As the debate rages on, lets take a look at the opposing arguments.  Fisheries and other environmental groups claim that dams and water diversions create an unnatural environment for the fish, in which they are frequently destroyed in the delta pumps or affected by the warmer waters created by the pumps.  The problem also affects other species of fish, in addition to killer whales that feed on salmon.  Environmentalists and fisheries seem to exaggerate the harm done by water diversion because that critical line where salmon will be detrimentally hurt, in addition to the domino effect on other marine life, is difficult to find. 

On the other hand, limiting water diversion has hindered the agriculture industry of California, especially in the Central Valley.  Many farmers have been unable to sufficiently irrigate their farmlands, those which provide our state and the rest of the country with grapes, almonds, pistachios, lettuce, and more.  Further, this has only exacerbated the lack of employment that is currently afflicting our economy.  The cutbacks on water have also severely decreased levels of drinking water in many California communities.

Many Central Valley farmers hoping to keep their lands from drying up are attempting to find alternate sources of water.  Fresno State recently held a workshop for local farmers on building wells to replace the shorted amounts flowing from the Sacramento delta.  Well water tends to be of lower quality though, containing some harmful substances and levels of sand.  In order to get higher quality water, wells must be dug deeper and deeper, and need to be treated properly, which all serve to increase expenses for farmers already economically impacted by the recession and limited irrigation. 

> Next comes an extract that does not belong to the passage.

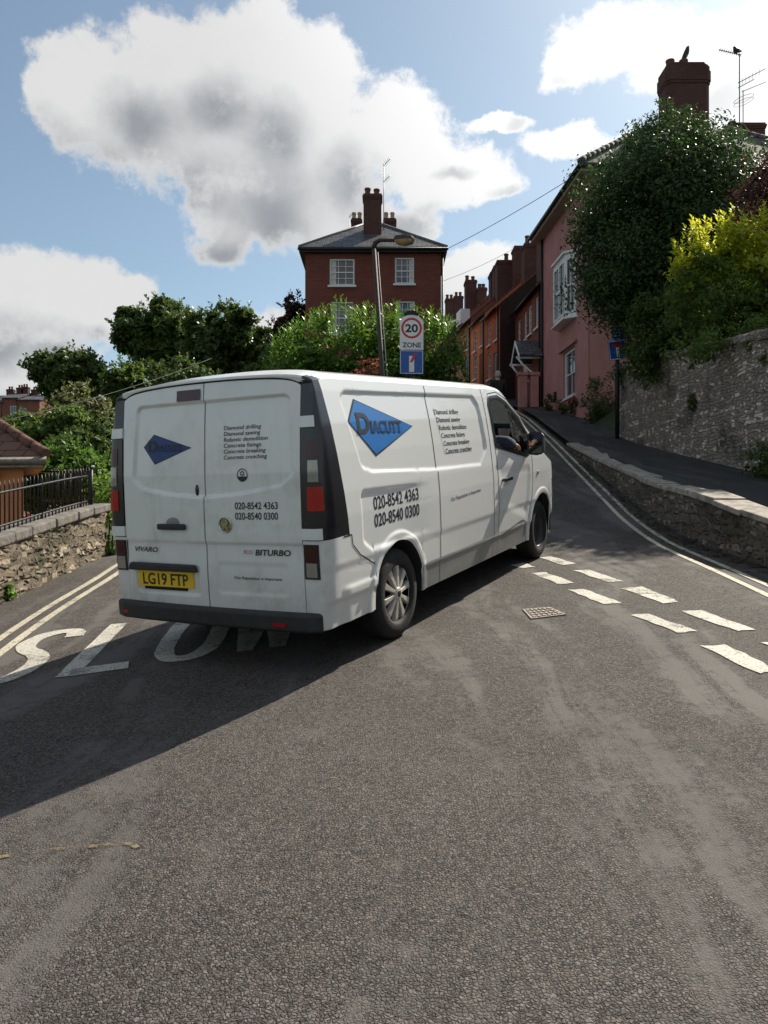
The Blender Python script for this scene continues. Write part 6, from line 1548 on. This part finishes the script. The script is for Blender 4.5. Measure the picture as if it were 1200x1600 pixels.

Hopefully Judge Wanger’s decision will lead to a new policy which will find the correct equation for how to maintain fish populations in the delta while still allowing for enough water to be pumped out as not to hinder the agricultural industry and drinking water for many Californians.  Either side will likely never be satisfied though, as the amount of fresh water is on the continual decline due to increased consumption, pollution, and global warming. 

Other means of limiting the water problem are available though.  One method is limiting water waste, which is the responsibility of all California citizens, businesses, and industries, and can be accomplished by being more resourceful in using water.  Curbing global warming, which warms water and creates a poor environment for fish survival, would also help ease the water dilemma.  Hopefully green technologies, a decline in the use of fossil fuels, and an overall decrease in carbon emissions will eventually put the environment in a better place, at which point water may not have to be such a volatile issue.